We keep very busy going on long walks, playing on the swings, going to family swim at the gym, Mommy and Me Yoga and Pilates, music classes (Grunter especially loves these!) and meeting up with other mom's in the neighborhood. In the past month or two, I have met no fewer than 10 other twins mom's. It's crazy! Now that the weather has gotten cooler we can all go out for walks with our babies. In the summertime, the only time anyone could get out was at 8am and you don't meet many people at that time. I have quite a few new mommy friends now and have even started up a babysitting swap so we can take turns with date night and no one has to pay for a baby sitter!

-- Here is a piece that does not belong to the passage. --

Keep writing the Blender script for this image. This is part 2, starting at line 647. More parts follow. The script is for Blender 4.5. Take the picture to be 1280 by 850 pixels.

I only have HN here 20 hours a week now that she is back in school. I was so lucky and blessed to have her full time over the summer, but I'm managing on my own as well. There are good days and bad days. I never knew being a SAHM would be so hard. By the end of the day, I am just exhausted. There are so many posts I want to write, but just not enough hours in the day.

Every twin mom and dad I meet stops to say hi and tell me it will get better. Not necessarily easier, but better. Perhaps they see the fatigue in my eyes or perhaps they just know every twin mom needs a pep talk, especially in the first year!

Overall, this is an amazing time and we are thankful for these precious baby boys every single day. They are giving us so much joy and smiles. Every night when we go to bed we look at them sleeping in their cribs and just marvel how wonderful they are and that they are OURS. We love you boys. More than you will ever know.